L’autre esprit de Bruxelles

Par Jean Cornil

Bruxelles fut, sin­gu­liè­re­ment au 19e siècle, une ville refuge qui accueillit exi­lés, pros­crits et réfu­giés vic­times de la cen­sure, de la per­sé­cu­tion ou de la vin­dicte de régimes auto­ri­taires. Elle devint aus­si, pour des esprits en quête d’apaisement, de renais­sance ou de retrou­vailles, un havre de paix exis­ten­tielle, une étape de recons­truc­tion, « une res­pi­ra­tion qui leur fai­sait défaut dans leur pays natal » comme l’écrit l’historien René Mau­rice, auteur d’un livre pas­sion­nant sur « la capi­tale de la liber­té » inti­tu­lé La Fugue à Bruxelles — Pros­crits, exi­lés, réfu­giés et autres voya­geurs (Édi­tions du Félin, 2003).

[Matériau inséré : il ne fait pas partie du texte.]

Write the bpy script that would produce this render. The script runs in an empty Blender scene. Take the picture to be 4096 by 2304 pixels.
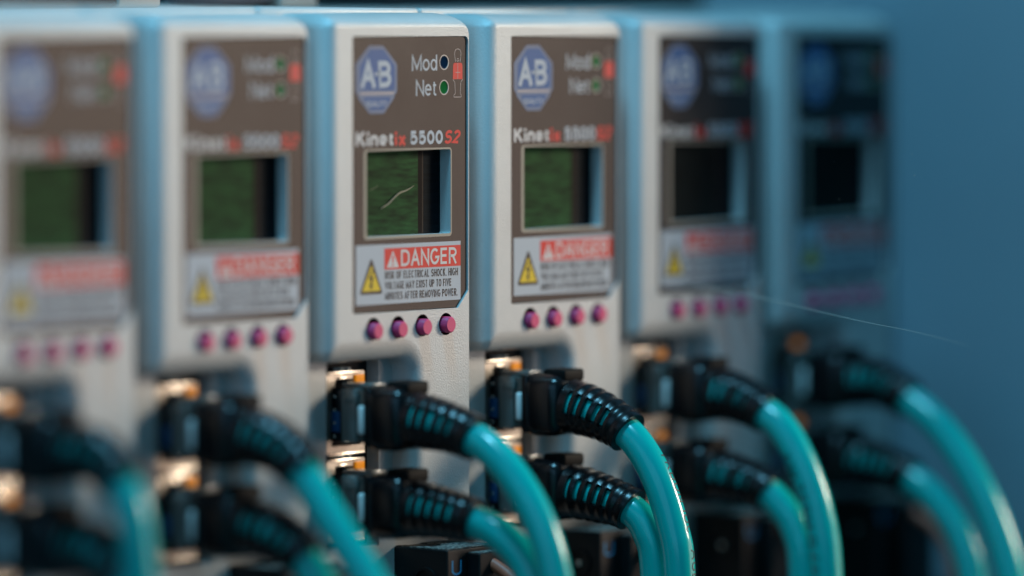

La liste des per­son­na­li­tés qui firent halte dans la ville est impres­sion­nante : de Cha­teau­briand à Lord Byron, de Karl Marx à Vic­tor Hugo, d’Alexandre Dumas à Charles Bau­de­laire, en y ajou­tant, dans le désordre des affi­ni­tés poli­tiques, les sur­vi­vants de la Com­mune, Ver­laine et Rim­baud, le géné­ral Bou­lan­ger, Vic­tor Serge, Léon Dau­det (le vrai cou­pable de l’affaire Drey­fus) ou encore Barbara.

Bruxelles per­mit, comme le raconte Anne Morel­li, à de nom­breux révo­lu­tion­naires d’y conver­ger et d’y pour­suivre leurs com­bats1.La cité, belle et rebelle, vit pas­ser ou s’établir Lénine et Trots­ky, les anti­fas­cistes ita­liens, les anti­fran­quistes espa­gnols, les juifs polo­nais, les Grecs et les Por­tu­gais lut­tant contre la dic­ta­ture, les réfu­giés chi­liens vic­times de la san­glante répres­sion de Pino­chet ou les res­ca­pés du géno­cide au Rwan­da. Jusqu’à nos jours, du parc Maxi­mi­lien aux farouches oppo­sants à Erdo­gan, des res­ca­pés de la Pales­tine à ceux de la Syrie ou du Sou­dan, mal­gré les arbi­traires admi­nis­tra­tifs et la xéno­pho­bie de cer­tains politiques.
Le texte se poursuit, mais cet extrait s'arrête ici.